Poor ball handling and playmaking betrayed Michigan the most, and this was just as true the night before against Princeton. In that game, the Michigan power was more than sufficient compensation, however, and Princeton was routed on the boards, 56-34. Still, it was the only game of the weekend that was close- until Bill Bradley, in foul trouble for all of the second half, fouled out with five minutes to go. When Bradley picked up his fourth personal barely a minute into the second half, Princeton was forced to go into an unfamiliar zone defense to protect him. Michigan tore through it when Princeton threatened to close the gap, and the Tigers were never able to challenge seriously.

 

Bradley finished his career the next night with a marvelous performance against Wichita. The score, 118-82 for Princeton, set all kinds of records, and so did Bradley. He made 58 points (22 for 29 from the floor, 14 for 15 from the free-throw line) in as satisfying a climax as could be hoped for in a consolation game. Referee Bob Korte, who had called most of the fouls on Bradley both nights, visited the Princeton locker room after the game. He sought out Bradley and shook his hand. "I wanted to tell you," he said, "that that was the greatest exhibition I ever saw. It was a pleasure to watch, and I wanted to thank you."

 

The game that followed was, in its way, an even more superb team performance by UCLA. The Bruins, confident to the edge of cockiness, were as poised a team of collegians as ever has been assembled.
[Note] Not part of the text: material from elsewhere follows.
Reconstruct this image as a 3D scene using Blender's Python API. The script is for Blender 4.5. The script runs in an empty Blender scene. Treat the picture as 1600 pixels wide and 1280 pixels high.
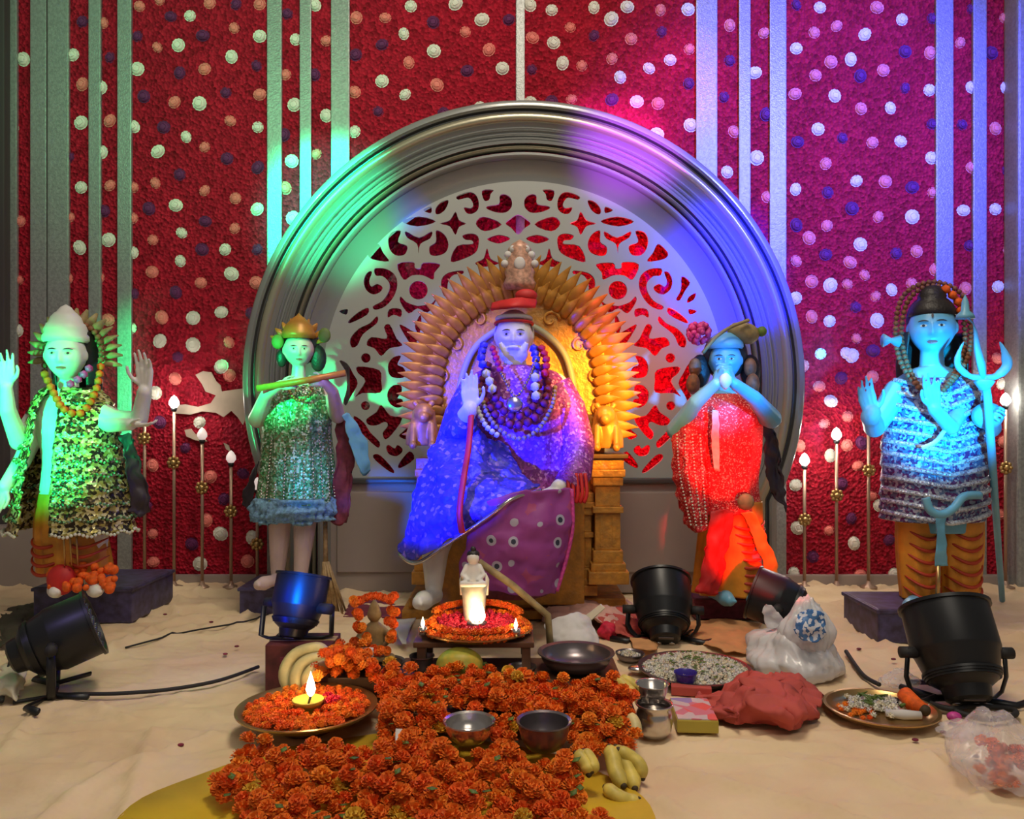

Goodrich was even composed during the ritualistic cutting down of the nets once the game was over, as if UCLA had practiced that, too. At least part of the reason for such cool demeanor and calculating efficiency can be credited to the UCLA players' long association, individually and collectively, with victory. They find it more familiar than surprising. Goodrich, Goss, Washington and McIntosh all played on championship high school teams. Lynn, playing on three levels of competition in the last three years, has been with teams that lost only four games in this period.

 

Erickson is more of a Johnny-come-lately winner, but he is making up for it. Neither he nor his high school team was much of a basketball success, and in junior college at El Camino he played against the UCLA freshman with so little distinction that Goodrich had no recollection of Erickson when the latter showed up as a varsity teammate the following year. But Erickson is a volleyball ace, a member of the 1964 U.S. Olympic team, and they play volleyball, with two-man teams, all up and down the Southern California beaches on weekends. Many of the teams always have the same players as partners, but Erickson switches around. And they say that the winning team, at San Diego or on up the coast, is usually the one with Erickson. Volleyball, like basketball, is a game of precision leaps and bounds.

 

Finally, there is Edgar Lacey, the sophomore who suddenly began to realize his great potential in the last few weeks. "I really wanted this one," he said, smiling and gratified but quite calm after the Michigan game. "The thing is I've always been a loser. In high school we blew the big game, the finals, two years in a row, and I didn't want that again. I stayed awake till 3 o'clock last night, not just thinking, but really worrying, worrying that somehow I'm going to blow it again. I'm glad I've got a big one now."

 

UCLA, Johnny Wooden and the others have two now. And one of the first things Assistant Coach Jerry Norman said to Wooden after all the players assembled back at the bench, net cut down and in hand, was: "Well, all we have to do now is get to the finals next year, and then just bring in Kenny Washington to see that we win a third one."